Friday, February 8, 2013

The Dumbest False Equivalence of the Week

The week, we have seen right wing groups attempt to falsely equate SPLC's criticism of FRC with FRC's anti-gay rhetoric. That has taken a backseat to this afternoon's effort by National Organization for Marriage:

  • NOM: Chorus of Voices Decry Media Double-Standard on FRC Shooter, SPLC. Top conservative writers and bloggers are all pointing out the double standard the media is applying to the FRC shooter and SPLC, compared to the outcry the media expressed in the wake of the Rep. Gabby Giffords shooting as they attempted to pin the violence on right-wing politics.
  • Breitbart: It's impossible not to notice that this is precisely what many on the left accused Sarah Palin of doing in January 2011 after Jared Loughner shot Rep. Giffords and several bystanders in a Tucson parking lot. 
  • Red State:  I hope my friends in the media who spent much time talking about Sarah Palin’s political target map will now talk about the Southern Poverty Law Center’s routine and reckless use of the label “hate group” with which is smears conservatives.
  • Hot Air: Why yes, this is eerily similar to the left claiming after Gabby Giffords was shot that Palin’s “crosshairs” election map inspired Jared Loughner. With two differences. First, Loughner was not, in fact, inspired by Palin whereas this guy, per his own plea bargain, did consult the SPLC website in choosing people to kill. 
On January 8, 2011, U.S. Representative Gabrielle Giffords and eighteen others were shot during a constituent meeting held in a supermarket parking lot in the Tucson metropolitan area. Six people died.

Palin's cross-hairs map was "published" in March of 2010. Palin introduced it with a tweet; "Don't retreat, instead- RELOAD!"

While a number of people did, in fact, note that Giffords was in Palin's cross-hairs, nobody blamed Palin. Palin was accused of very bad taste for using gun violence imagery for political purposes.

Furthermore, there is a false narrative rattling around in the right wing echo chamber. It is true that the FRC shooter visited the SPLC website. Corkins, however, does not claim to have selected his targets from the SPLC hate group list. He was also pissed off at Chick-fil-A which is not listed by the SPLC as a hate group.
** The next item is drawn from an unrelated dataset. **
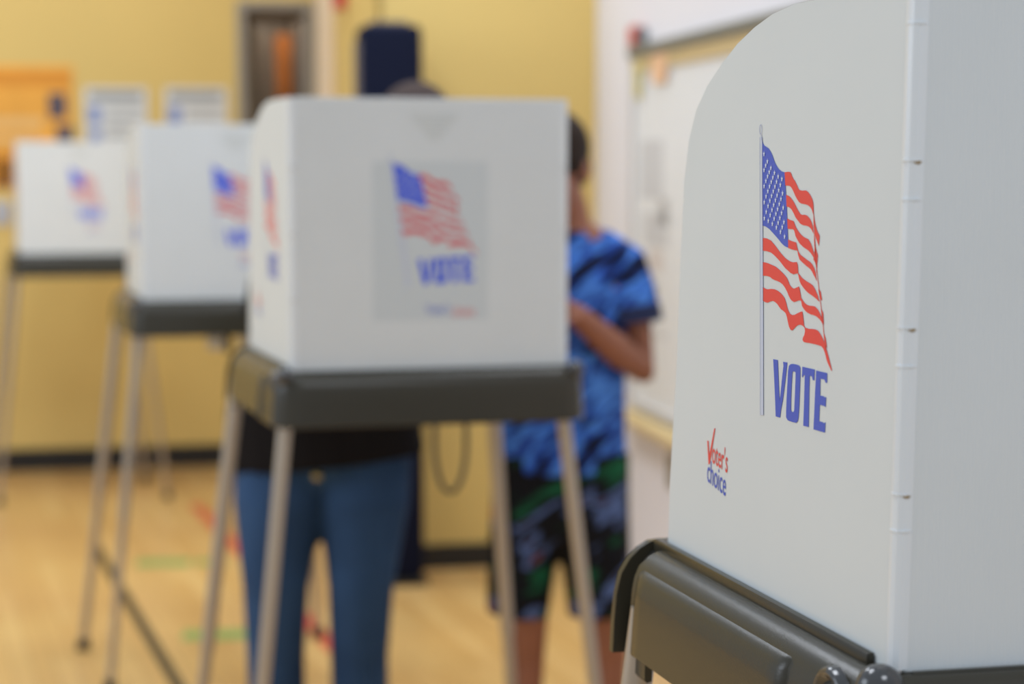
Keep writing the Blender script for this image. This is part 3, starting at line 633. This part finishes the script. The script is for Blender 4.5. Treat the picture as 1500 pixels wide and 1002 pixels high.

The right are upset that the SPLC includes anti-gay hate groups     most of whom are Christian organizations. Their criticism is misdirected. The SPLC has very specific criteria for being designated a hate group. There is a reason, for example, that Family Research Council is listed while Focus on the Family is not. Indeed, National Organization for Marriage is not listed. I think that they should be but that is a different topic.

The right are always upset with "the liberal left wing media." In this case that, too, is misplaced. They are creating yet another false equivalence that the human rights work of the highly respected SPLC  is somehow comparable to Sarah Palin's political tweets and Facebook postings. Moreover, listing hate groups is part of the work that SPLC does. Using cross-hairs to identify political "targets" was entirely discretionary. The criticism of Palin had nothing to do with her political leanings but her choices in the way in which she expressed them.

Yet one accurate equivalence is missing. Just as nobody blamed Sarah Palin for the Tuscon shooting, nobody should be blaming SPLC for the shooting at Family Research Council.

I suggest that NOM et al direct their criticism at FRC for defaming some of their fellow citizens unless, of course, they agree, for example, that gay men are predisposed to be child molesters. As for the gay community, we have been non-violent in thought and deed. Our leadership came together in a "chorus" of disapproval over the shooting of an employee of Family Research Council.